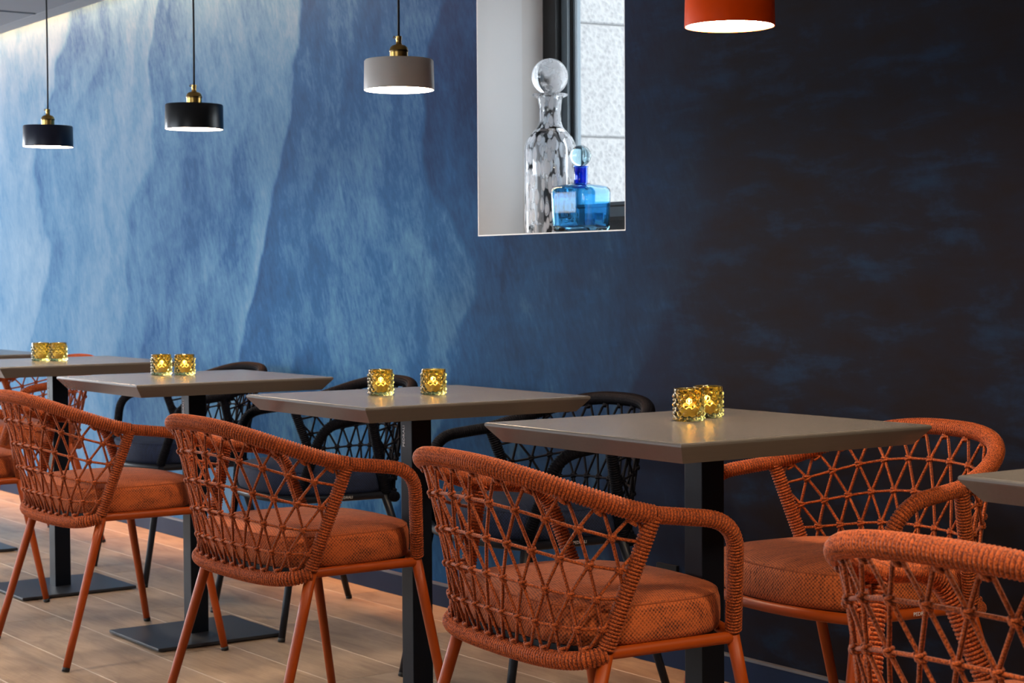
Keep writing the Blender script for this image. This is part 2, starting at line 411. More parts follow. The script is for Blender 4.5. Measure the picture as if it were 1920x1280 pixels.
# ---------- tubes
def resample(path, step):
    P = np.asarray(path, float); d = np.linalg.norm(np.diff(P, axis=0), axis=1); s = np.concatenate([[0], np.cumsum(d)])
    n = max(2, int(round(s[-1] / step)) + 1)
    t = np.linspace(0, s[-1], n)
    return np.stack([np.interp(t, s, P[:, k]) for k in range(3)], -1), t
def frames(P):
    T = np.gradient(P, axis=0); T /= np.linalg.norm(T, axis=1)[:, None]
    up = np.array([0, 0, 1.0])
    if abs(T[0] @ up) > 0.9: up = np.array([1.0, 0, 0])
    n = up - (up @ T[0]) * T[0]; n /= np.linalg.norm(n)
    Ns = [n]
    for i in range(1, len(P)):
        n = Ns[-1] - (Ns[-1] @ T[i]) * T[i]; n /= np.linalg.norm(n); Ns.append(n)
    Ns = np.array(Ns); B = np.cross(T, Ns)
    return T, Ns, B
def tube_geo(path, R, nr=12, step=0.02, wrap=None, depth=0.0024, cord=None, taper=None):
    """returns v, f, uv-per-loop. wrap: pitch of the rope turns; cord: braid period along a straight cord"""
    if wrap:
        P, t = resample(path, wrap / 4)
    elif step is None:
        P = np.asarray(path, float); t = np.concatenate([[0], np.cumsum(np.linalg.norm(np.diff(P, axis=0), axis=1))])
    else:
        P, t = resample(path, step)
    T, Nn, B = frames(P)
    v = []; f = []; uv = []
    for i in range(len(P)):
        r = R if taper is None else R + (taper - R) * t[i] / t[-1]
        if wrap:
            ph = (i % 4) / 4.0
            r = r - depth + depth * 1.25 * math.sin(PI * ph) ** 0.7 if ph else r - depth
        for k in range(nr):
            a = 2 * PI * k / nr
            v.append(P[i] + r * (math.cos(a) * Nn[i] + math.sin(a) * B[i]))
    for i in range(len(P) - 1):
        for k in range(nr):
            k2 = (k + 1) % nr
            f.append((i * nr + k, i * nr + k2, (i + 1) * nr + k2, (i + 1) * nr + k))
            for (ii, kk) in ((i, k), (i, k + 1), (i + 1, k + 1), (i + 1, k)):
                if wrap: uv.append((ii / 4.0, kk / nr * max(6, round(2 * PI * R / 0.0075))))
                elif cord: uv.append((kk / nr * 2.0, t[ii] / cord))
                else: uv.append((kk / nr, t[ii] * 10))
    f.append(tuple(reversed(range(nr)))); uv += [(0, 0)] * nr
    f.append(tuple(range((len(P) - 1) * nr, len(P) * nr))); uv += [(0, 0)] * nr
    return v, f, uv
def merge(*geos):
    V = []; F = []; U = []
    for v, f, uv in geos:
        o = len(V); V += list(v); F += [tuple(i + o for i in q) for q in f]; U += list(uv)
    return V, F, U
def tube(name, path, R, mat, parent, **kw):
    v, f, uv = tube_geo(path, R, **kw)
    return pyd(name, v, f, mat, parent, True, uv)
def fillet(a, b, c, r, n=8):
    a, b, c = map(lambda q: np.asarray(q, float), (a, b, c))
    p = b + (a - b) / np.linalg.norm(a - b) * r; q = b + (c - b) / np.linalg.norm(c - b) * r
    t = np.linspace(0, 1, n)[:, None]
    return (1 - t) ** 2 * p + 2 * t * (1 - t) * b + t ** 2 * q

def text_mesh(name, body, size, mat, parent, mw):
    cu = bpy.data.curves.new(name, 'FONT'); cu.body = body; cu.size = size; cu.extrude = 0.0002
    cu.align_x = 'CENTER'; cu.align_y = 'CENTER'; cu.resolution_u = 2
    tmp = bpy.data.objects.new(name + '_tmp', cu); COL.objects.link(tmp)
    dg = bpy.context.evaluated_depsgraph_get()
    me = bpy.data.meshes.new_from_object(tmp.evaluated_get(dg))
    bpy.data.objects.remove(tmp); bpy.data.curves.remove(cu)
    me.materials.clear(); me.name = name
    o = link(name, me, mat, parent); o.matrix_local = mw
    return o
def frame_matrix(origin, xdir, ydir):
    x = Vector(xdir).normalized(); y = Vector(ydir); y = (y - y.dot(x) * x).normalized(); z = x.cross(y)
    m = Matrix.Identity(4)
    for i in range(3): m[i][0] = x[i]; m[i][1] = y[i]; m[i][2] = z[i]; m[i][3] = origin[i]
    return m

# ------------------------------------------------------------------ room shell
WY = 3.0816                      # face of the mural wall
WX0, WX1, WZ0, WZ1 = -4.502, -3.7985, 1.1492, 2.02
RX0, RX1, RY0 = -11.4, 3.0, -2.4
CZ = 2.176
wall = boxes('wall_back', [
    (RX0, WX0, WY, WY + 0.318, -0.02, 2.6), (WX1, RX1, WY, WY + 0.318, -0.02, 2.6),
    (WX0, WX1, WY, WY + 0.318, -0.02, WZ0), (WX0, WX1, WY, WY + 0.318, WZ1, 2.6)], 'mural')
tag(wall, 'long blue brushed mural wall with a small deep window', kind='structure')
w = boxes('wall_left', [(RX0 - 0.2, RX0, RY0 - 0.2, -1.6, -0.02, 2.6), (RX0 - 0.2, RX0, 2.75, WY + 0.318, -0.02, 2.6), (RX0 - 0.2, RX0, -1.6, 2.75, 2.16, 2.6), (RX0 - 0.2, RX0, -1.6, 2.75, -0.02, 0.6)], 'room_paint')
tag(w, 'far end wall around the glazed opening, out of frame', kind='structure')
w = boxes('wall_right', [(RX1, RX1 + 0.2, RY0 - 0.2, WY + 0.318, -0.02, 2.6)], 'room_paint'); tag(w, 'near end wall, out of frame', kind='structure')
w = boxes('wall_front', [(RX0, -9.5, RY0 - 0.2, RY0, -0.02, 2.6), (-4.9, -2.5, RY0 - 0.2, RY0, -0.02, 2.6), (0.7, RX1, RY0 - 0.2, RY0, -0.02, 2.6),
                         (-9.5, -4.9, RY0 - 0.2, RY0, -0.02, 0.9), (-2.5, 0.7, RY0 - 0.2, RY0, -0.02, 1.75),
                         (-9.5, -4.9, RY0 - 0.2, RY0, 2.17, 2.6), (-2.5, 0.7, RY0 - 0.2, RY0, 2.17, 2.6)], 'room_paint')
tag(w, 'street side wall behind the camera, out of frame', kind='structure')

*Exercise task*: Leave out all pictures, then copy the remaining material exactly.

*Answer in full*:
Keep writing the Blender script for this image. This is part 2, starting at line 411. More parts follow. The script is for Blender 4.5. Measure the picture as if it were 1920x1280 pixels.
# ---------- tubes
def resample(path, step):
    P = np.asarray(path, float); d = np.linalg.norm(np.diff(P, axis=0), axis=1); s = np.concatenate([[0], np.cumsum(d)])
    n = max(2, int(round(s[-1] / step)) + 1)
    t = np.linspace(0, s[-1], n)
    return np.stack([np.interp(t, s, P[:, k]) for k in range(3)], -1), t
def frames(P):
    T = np.gradient(P, axis=0); T /= np.linalg.norm(T, axis=1)[:, None]
    up = np.array([0, 0, 1.0])
    if abs(T[0] @ up) > 0.9: up = np.array([1.0, 0, 0])
    n = up - (up @ T[0]) * T[0]; n /= np.linalg.norm(n)
    Ns = [n]
    for i in range(1, len(P)):
        n = Ns[-1] - (Ns[-1] @ T[i]) * T[i]; n /= np.linalg.norm(n); Ns.append(n)
    Ns = np.array(Ns); B = np.cross(T, Ns)
    return T, Ns, B
def tube_geo(path, R, nr=12, step=0.02, wrap=None, depth=0.0024, cord=None, taper=None):
    """returns v, f, uv-per-loop. wrap: pitch of the rope turns; cord: braid period along a straight cord"""
    if wrap:
        P, t = resample(path, wrap / 4)
    elif step is None:
        P = np.asarray(path, float); t = np.concatenate([[0], np.cumsum(np.linalg.norm(np.diff(P, axis=0), axis=1))])
    else:
        P, t = resample(path, step)
    T, Nn, B = frames(P)
    v = []; f = []; uv = []
    for i in range(len(P)):
        r = R if taper is None else R + (taper - R) * t[i] / t[-1]
        if wrap:
            ph = (i % 4) / 4.0
            r = r - depth + depth * 1.25 * math.sin(PI * ph) ** 0.7 if ph else r - depth
        for k in range(nr):
            a = 2 * PI * k / nr
            v.append(P[i] + r * (math.cos(a) * Nn[i] + math.sin(a) * B[i]))
    for i in range(len(P) - 1):
        for k in range(nr):
            k2 = (k + 1) % nr
            f.append((i * nr + k, i * nr + k2, (i + 1) * nr + k2, (i + 1) * nr + k))
            for (ii, kk) in ((i, k), (i, k + 1), (i + 1, k + 1), (i + 1, k)):
                if wrap: uv.append((ii / 4.0, kk / nr * max(6, round(2 * PI * R / 0.0075))))
                elif cord: uv.append((kk / nr * 2.0, t[ii] / cord))
                else: uv.append((kk / nr, t[ii] * 10))
    f.append(tuple(reversed(range(nr)))); uv += [(0, 0)] * nr
    f.append(tuple(range((len(P) - 1) * nr, len(P) * nr))); uv += [(0, 0)] * nr
    return v, f, uv
def merge(*geos):
    V = []; F = []; U = []
    for v, f, uv in geos:
        o = len(V); V += list(v); F += [tuple(i + o for i in q) for q in f]; U += list(uv)
    return V, F, U
def tube(name, path, R, mat, parent, **kw):
    v, f, uv = tube_geo(path, R, **kw)
    return pyd(name, v, f, mat, parent, True, uv)
def fillet(a, b, c, r, n=8):
    a, b, c = map(lambda q: np.asarray(q, float), (a, b, c))
    p = b + (a - b) / np.linalg.norm(a - b) * r; q = b + (c - b) / np.linalg.norm(c - b) * r
    t = np.linspace(0, 1, n)[:, None]
    return (1 - t) ** 2 * p + 2 * t * (1 - t) * b + t ** 2 * q

def text_mesh(name, body, size, mat, parent, mw):
    cu = bpy.data.curves.new(name, 'FONT'); cu.body = body; cu.size = size; cu.extrude = 0.0002
    cu.align_x = 'CENTER'; cu.align_y = 'CENTER'; cu.resolution_u = 2
    tmp = bpy.data.objects.new(name + '_tmp', cu); COL.objects.link(tmp)
    dg = bpy.context.evaluated_depsgraph_get()
    me = bpy.data.meshes.new_from_object(tmp.evaluated_get(dg))
    bpy.data.objects.remove(tmp); bpy.data.curves.remove(cu)
    me.materials.clear(); me.name = name
    o = link(name, me, mat, parent); o.matrix_local = mw
    return o
def frame_matrix(origin, xdir, ydir):
    x = Vector(xdir).normalized(); y = Vector(ydir); y = (y - y.dot(x) * x).normalized(); z = x.cross(y)
    m = Matrix.Identity(4)
    for i in range(3): m[i][0] = x[i]; m[i][1] = y[i]; m[i][2] = z[i]; m[i][3] = origin[i]
    return m

# ------------------------------------------------------------------ room shell
WY = 3.0816                      # face of the mural wall
WX0, WX1, WZ0, WZ1 = -4.502, -3.7985, 1.1492, 2.02
RX0, RX1, RY0 = -11.4, 3.0, -2.4
CZ = 2.176
wall = boxes('wall_back', [
    (RX0, WX0, WY, WY + 0.318, -0.02, 2.6), (WX1, RX1, WY, WY + 0.318, -0.02, 2.6),
    (WX0, WX1, WY, WY + 0.318, -0.02, WZ0), (WX0, WX1, WY, WY + 0.318, WZ1, 2.6)], 'mural')
tag(wall, 'long blue brushed mural wall with a small deep window', kind='structure')
w = boxes('wall_left', [(RX0 - 0.2, RX0, RY0 - 0.2, -1.6, -0.02, 2.6), (RX0 - 0.2, RX0, 2.75, WY + 0.318, -0.02, 2.6), (RX0 - 0.2, RX0, -1.6, 2.75, 2.16, 2.6), (RX0 - 0.2, RX0, -1.6, 2.75, -0.02, 0.6)], 'room_paint')
tag(w, 'far end wall around the glazed opening, out of frame', kind='structure')
w = boxes('wall_right', [(RX1, RX1 + 0.2, RY0 - 0.2, WY + 0.318, -0.02, 2.6)], 'room_paint'); tag(w, 'near end wall, out of frame', kind='structure')
w = boxes('wall_front', [(RX0, -9.5, RY0 - 0.2, RY0, -0.02, 2.6), (-4.9, -2.5, RY0 - 0.2, RY0, -0.02, 2.6), (0.7, RX1, RY0 - 0.2, RY0, -0.02, 2.6),
                         (-9.5, -4.9, RY0 - 0.2, RY0, -0.02, 0.9), (-2.5, 0.7, RY0 - 0.2, RY0, -0.02, 1.75),
                         (-9.5, -4.9, RY0 - 0.2, RY0, 2.17, 2.6), (-2.5, 0.7, RY0 - 0.2, RY0, 2.17, 2.6)], 'room_paint')
tag(w, 'street side wall behind the camera, out of frame', kind='structure')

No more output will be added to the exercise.